Data section:
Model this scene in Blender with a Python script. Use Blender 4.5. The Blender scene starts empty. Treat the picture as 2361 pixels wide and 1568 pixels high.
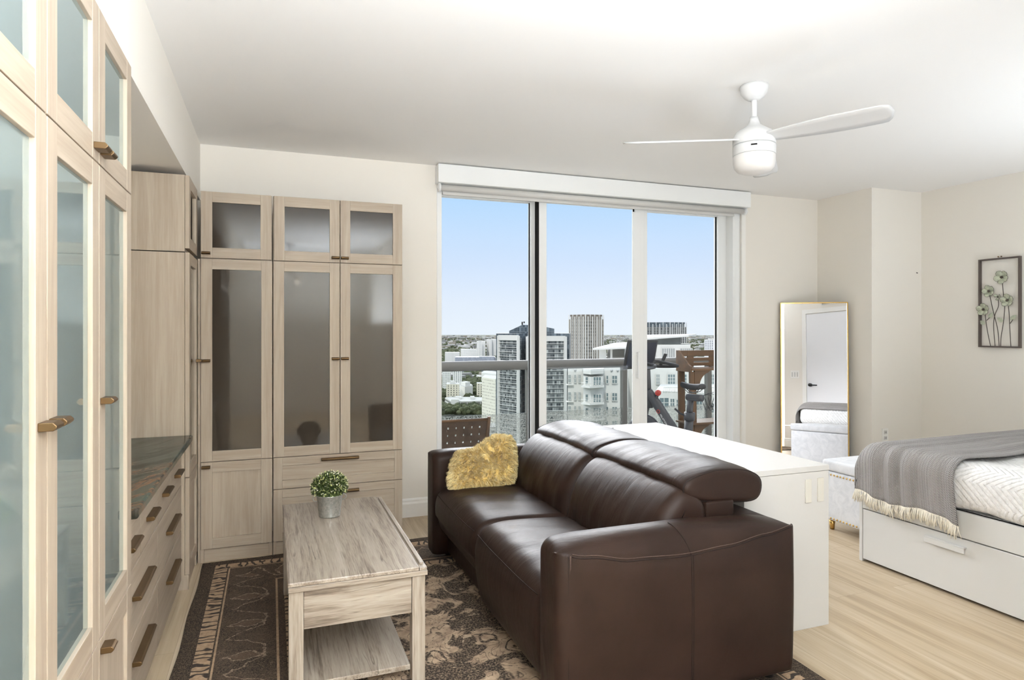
import bpy, math, random
from mathutils import Vector, Matrix, noise
random.seed(7)
PI = math.pi
scene = bpy.context.scene
COL = scene.collection

# ------------------------------------------------------------------ helpers
def lin(r, g=None, b=None):
    if g is None: g = b = r
    f = lambda v: (v/255/12.92) if v/255 <= .04045 else ((v/255+.055)/1.055)**2.4
    return (f(r), f(g), f(b), 1)

class NT:
    """small node builder"""
    def __init__(s, name):
        s.m = bpy.data.materials.new(name); s.m.use_nodes = True
        s.t = s.m.node_tree; s.t.nodes.clear()
        s.out = s.t.nodes.new('ShaderNodeOutputMaterial')
    def n(s, typ, **kw):
        nd = s.t.nodes.new('ShaderNode'+typ)
        for k, v in kw.items():
            if k.startswith('_'): setattr(nd, k[1:], v)
            else: s.set(nd.inputs[k.replace('__', ' ')], v)
        return nd
    def set(s, inp, v):
        if isinstance(v, bpy.types.NodeSocket): s.t.links.new(v, inp)
        elif isinstance(v, bpy.types.Node): s.t.links.new(v.outputs[0], inp)
        else: inp.default_value = v
    def math(s, op, a, b=0.0, c=0.0, clamp=False):
        nd = s.t.nodes.new('ShaderNodeMath'); nd.operation = op; nd.use_clamp = clamp
        s.set(nd.inputs[0], a); s.set(nd.inputs[1], b); s.set(nd.inputs[2], c)
        return nd.outputs[0]
    def vmath(s, op, a, b):
        nd = s.t.nodes.new('ShaderNodeVectorMath'); nd.operation = op
        s.set(nd.inputs[0], a); s.set(nd.inputs[1], b); return nd.outputs[0]
    def mix(s, fac, a, b, blend='MIX'):
        nd = s.t.nodes.new('ShaderNodeMix'); nd.data_type = 'RGBA'; nd.blend_type = blend
        s.set(nd.inputs[0], fac); s.set(nd.inputs[6], a); s.set(nd.inputs[7], b)
        return nd.outputs[2]
    def ramp(s, fac, stops, interp='LINEAR'):
        nd = s.t.nodes.new('ShaderNodeValToRGB'); nd.color_ramp.interpolation = interp
        e = nd.color_ramp.elements
        while len(e) < len(stops): e.new(.5)
        for el, (p, c) in zip(e, stops):
            el.position = p; el.color = c if len(c) == 4 else (*c, 1)
        s.set(nd.inputs[0], fac); return nd.outputs[0]
    def obj(s): return s.n('TexCoord').outputs['Object']
    def world(s): return s.n('NewGeometry').outputs['Position']
    def scale(s, v, sc): return s.vmath('MULTIPLY', v, sc)
    def sep(s, v):
        nd = s.n('SeparateXYZ', Vector=v); return nd.outputs
    def comb(s, x, y, z):
        nd = s.n('CombineXYZ'); s.set(nd.inputs[0], x); s.set(nd.inputs[1], y); s.set(nd.inputs[2], z); return nd.outputs[0]
    def noise(s, v, sc, detail=3, rough=.55, dist=0.0, what=0):
        nd = s.n('TexNoise', Vector=v, Scale=sc, Detail=detail, Roughness=rough, Distortion=dist); return nd.outputs[what]
    def bump(s, h, strength=.3, dist=.01):
        return s.n('Bump', Height=h, Strength=strength, Distance=dist).outputs[0]
    def principled(s, color, rough=.5, spec=.5, metal=0.0, bump=None, **kw):
        p = s.n('BsdfPrincipled')
        s.set(p.inputs['Base Color'], color); s.set(p.inputs['Roughness'], rough)
        s.set(p.inputs['Specular IOR Level'], spec); s.set(p.inputs['Metallic'], metal)
        if bump is not None: s.set(p.inputs['Normal'], bump)
        for k, v in kw.items(): s.set(p.inputs[k.replace('__', ' ')], v)
        return p.outputs[0]
    def done(s, sh):
        s.set(s.out.inputs[0], sh); return s.m

def plain(name, color, rough=.5, spec=.5, metal=0.0, nz=0.0, nsc=30, bump=0.0, bd=.002, **kw):
    k = NT(name); c = color; b = None
    if nz or bump:
        f = k.noise(k.obj(), nsc, 4)
        if nz:
            d = tuple(max(0, v*(1-nz)) for v in color[:3])+(1,); e = tuple(min(1, v*(1+nz)) for v in color[:3])+(1,)
            c = k.ramp(f, [(.3, d), (.7, e)])
        if bump: b = k.bump(f, bump, bd)
    return k.done(k.principled(c, rough, spec, metal, b, **kw))

class MB:
    """collects geometry that becomes ONE mesh object"""
    def __init__(s): s.v = []; s.f = []; s.mi = []; s.sm = []
    def add(s, v, f, mi=0, smooth=False):
        o = len(s.v); s.v += [tuple(p) for p in v]
        for q in f: s.f.append(tuple(o+i for i in q)); s.mi.append(mi); s.sm.append(smooth)
        return s
    def box(s, x0, x1, y0, y1, z0, z1, mi=0):
        v = [(x, y, z) for z in (z0, z1) for y in (y0, y1) for x in (x0, x1)]
        return s.add(v, [(0, 2, 3, 1), (4, 5, 7, 6), (0, 1, 5, 4), (2, 6, 7, 3), (0, 4, 6, 2), (1, 3, 7, 5)], mi)
    def bar(s, a, b, w, h, mi=0, up=(0, 0, 1)):
        """rectangular bar from a to b"""
        a = Vector(a); b = Vector(b); d = (b-a).normalized(); u = Vector(up)
        if abs(d.dot(u)) > .98: u = Vector((0, 1, 0))
        r = d.cross(u).normalized(); u = r.cross(d)
        v = []
        for p in (a, b):
            for i, j in ((-1, -1), (1, -1), (1, 1), (-1, 1)): v.append(p+r*(i*w/2)+u*(j*h/2))
        return s.add(v, [(0, 1, 2, 3), (7, 6, 5, 4), (0, 4, 5, 1), (1, 5, 6, 2), (2, 6, 7, 3), (3, 7, 4, 0)], mi)
    def tube(s, pts, r, n=8, mi=0, cap=True, closed=False):
        pts = [Vector(p) for p in pts]; N = len(pts); rr = r if isinstance(r, (list, tuple)) else [r]*N
        v = []; f = []; prev = None
        for i, p in enumerate(pts):
            if closed: t = pts[(i+1) % N]-pts[i-1]
            else: t = pts[min(i+1, N-1)]-pts[max(i-1, 0)]
            t.normalize()
            if prev is None:
                u = Vector((0, 0, 1)) if abs(t.z) < .9 else Vector((1, 0, 0))
            else: u = prev
            a = t.cross(u).normalized(); u = a.cross(t).normalized(); prev = u
            for k in range(n):
                an = 2*PI*k/n; v.append(p+(a*math.cos(an)+u*math.sin(an))*rr[i])
        M = N if closed else N-1
        for i in range(M):
            j = (i+1) % N
            for k in range(n): f.append((i*n+k, i*n+(k+1) % n, j*n+(k+1) % n, j*n+k))
        if cap and not closed: f.append(tuple(range(n))[::-1]); f.append(tuple((N-1)*n+k for k in range(n)))
        return s.add(v, f, mi, True)
    def lathe(s, prof, n=32, c=(0, 0, 0), mi=0, smooth=True):
        v = []; f = []
        for r, z in prof:
            for k in range(n):
                a = 2*PI*k/n; v.append((c[0]+max(r, 1e-5)*math.cos(a), c[1]+max(r, 1e-5)*math.sin(a), c[2]+z))
        for i in range(len(prof)-1):
            for k in range(n): f.append((i*n+k, i*n+(k+1) % n, (i+1)*n+(k+1) % n, (i+1)*n+k))
        return s.add(v, f, mi, smooth)
    def prism(s, poly, h0, h1, axis='z', mi=0):
        """polygon (2D) extruded; axis z: (x,y); y: (x,z); x: (y,z)"""
        n = len(poly); g = {'z': lambda p, h: (p[0], p[1], h), 'y': lambda p, h: (p[0], h, p[1]), 'x': lambda p, h: (h, p[0], p[1])}[axis]
        v = [g(p, h0) for p in poly]+[g(p, h1) for p in poly]
        f = [tuple(range(n)), tuple(range(2*n-1, n-1, -1))]+[(i, n+i, n+(i+1) % n, (i+1) % n) for i in range(n)]
        return s.add(v, f, mi)
    def rbox(s, x0, x1, y0, y1, z0, z1, r=.02, seg=4, n=(1, 1, 1), mi=0, fn=None):
        """rounded box; fn deforms each vertex"""
        def axis(a, b, k):
            L = b-a; rr = min(r, L/2-1e-5); c = [a+rr*(1-math.cos(PI/2*i/seg)) for i in range(seg)]
            m = [a+rr+(L-2*rr)*i/k for i in range(k+1)]
            return c+m+[b-(q-a) for q in c[::-1]]
        A = (axis(x0, x1, n[0]), axis(y0, y1, n[1]), axis(z0, z1, n[2]))
        lo = (x0, y0, z0); hi = (x1, y1, z1)
        idx = {}; v = []; f = []
        def vid(i, j, k):
            key = (i, j, k)
            if key in idx: return idx[key]
            p = [A[0][i], A[1][j], A[2][k]]
            rr = [min(r, (hi[q]-lo[q])/2-1e-5) for q in range(3)]
            c = [min(max(p[q], lo[q]+rr[q]), hi[q]-rr[q]) for q in range(3)]
            d = [(p[q]-c[q])/rr[q] for q in range(3)]
            L = math.sqrt(sum(t*t for t in d))
            m = max(abs(t) for t in d)
            if L > 1e-9:
                p = [c[q]+d[q]/L*rr[q]*(1 if m > .999 else 1) for q in range(3)]
            p = tuple(p)
            if fn: p = fn(*p)
            idx[key] = len(v); v.append(p); return idx[key]
        X, Y, Z = len(A[0]), len(A[1]), len(A[2])
        for k, fl in ((0, 0), (Z-1, 1)):
            for i in range(X-1):
                for j in range(Y-1):
                    q = (vid(i, j, k), vid(i+1, j, k), vid(i+1, j+1, k), vid(i, j+1, k)); f.append(q if fl else q[::-1])
        for j, fl in ((0, 1), (Y-1, 0)):
            for i in range(X-1):
                for k in range(Z-1):
                    q = (vid(i, j, k), vid(i+1, j, k), vid(i+1, j, k+1), vid(i, j, k+1)); f.append(q if fl else q[::-1])
        for i, fl in ((0, 0), (X-1, 1)):
            for j in range(Y-1):
                for k in range(Z-1):
                    q = (vid(i, j, k), vid(i, j+1, k), vid(i, j+1, k+1), vid(i, j, k+1)); f.append(q if fl else q[::-1])
        return s.add(v, f, mi, True)
    def sweep(s, prof, y0, y1, r=.03, ny=10, seg=5, mi=0, fn=None, cap_in=.0):
        """closed profile (x,z) swept along y with pillowed ends; fn(x,y,z) deforms"""
        n = len(prof); P = [Vector((a, 0, b)) for a, b in prof]
        area = sum(P[i].x*P[(i+1) % n].z-P[(i+1) % n].x*P[i].z for i in range(n))
        sg = 1 if area > 0 else -1
        N = []
        for i in range(n):
            t = (P[(i+1) % n]-P[i-1]).normalized(); N.append(Vector((t.z, 0, -t.x))*sg)
        st = []
        for i in range(seg): a = PI/2*i/seg; st.append((y0+r*(1-math.sin(a)), r*(1-math.cos(a))))
        st = [(y0+r*(1-math.sin(PI/2*i/seg)), r*(1-math.cos(PI/2*i/seg))) for i in range(seg, 0, -1)]
        st += [(y0+r+(y1-y0-2*r)*i/ny, 0) for i in range(ny+1)]
        st += [(y1-r*(1-math.sin(PI/2*i/seg)), r*(1-math.cos(PI/2*i/seg))) for i in range(1, seg+1)]
        v = []; f = []
        for y, ins in st:
            for i in range(n):
                q = P[i]-N[i]*ins; p = (q.x, y, q.z)
                v.append(fn(*p) if fn else p)
        for a in range(len(st)-1):
            for i in range(n):
                q = (a*n+i, a*n+(i+1) % n, (a+1)*n+(i+1) % n, (a+1)*n+i)
                f.append(q[::-1] if sg > 0 else q)
        c0 = tuple(range(n)); c1 = tuple((len(st)-1)*n+i for i in range(n))
        f.append(c0 if sg > 0 else c0[::-1]); f.append(c1[::-1] if sg > 0 else c1)
        return s.add(v, f, mi, True)
    def xf(s, M):
        s.v = [tuple(M @ Vector(p)) for p in s.v]; return s
    def build(s, name, mats, parent=None, bevel=0, bseg=2, loc=None, rotz=0):
        me = bpy.data.meshes.new(name); me.from_pydata(s.v, [], s.f)
        for m in (mats if isinstance(mats, (list, tuple)) else [mats]): me.materials.append(m)
        me.polygons.foreach_set('material_index', s.mi); me.polygons.foreach_set('use_smooth', s.sm); me.update()
        o = bpy.data.objects.new(name, me); COL.objects.link(o)
        if parent: o.parent = parent
        if loc: o.location = loc
        if rotz: o.rotation_euler.z = rotz
        if bevel:
            b = o.modifiers.new('bevel', 'BEVEL'); b.width = bevel; b.segments = bseg; b.limit_method = 'ANGLE'; b.angle_limit = math.radians(40)
        return o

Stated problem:
Return, unchanged, the lines from the first line of the material through the line that holds "COL = scene.collection", inclusive, omitting pictures.

Complete response:
Model this scene in Blender with a Python script. Use Blender 4.5. The Blender scene starts empty. Treat the picture as 2361 pixels wide and 1568 pixels high.
import bpy, math, random
from mathutils import Vector, Matrix, noise
random.seed(7)
PI = math.pi
scene = bpy.context.scene
COL = scene.collection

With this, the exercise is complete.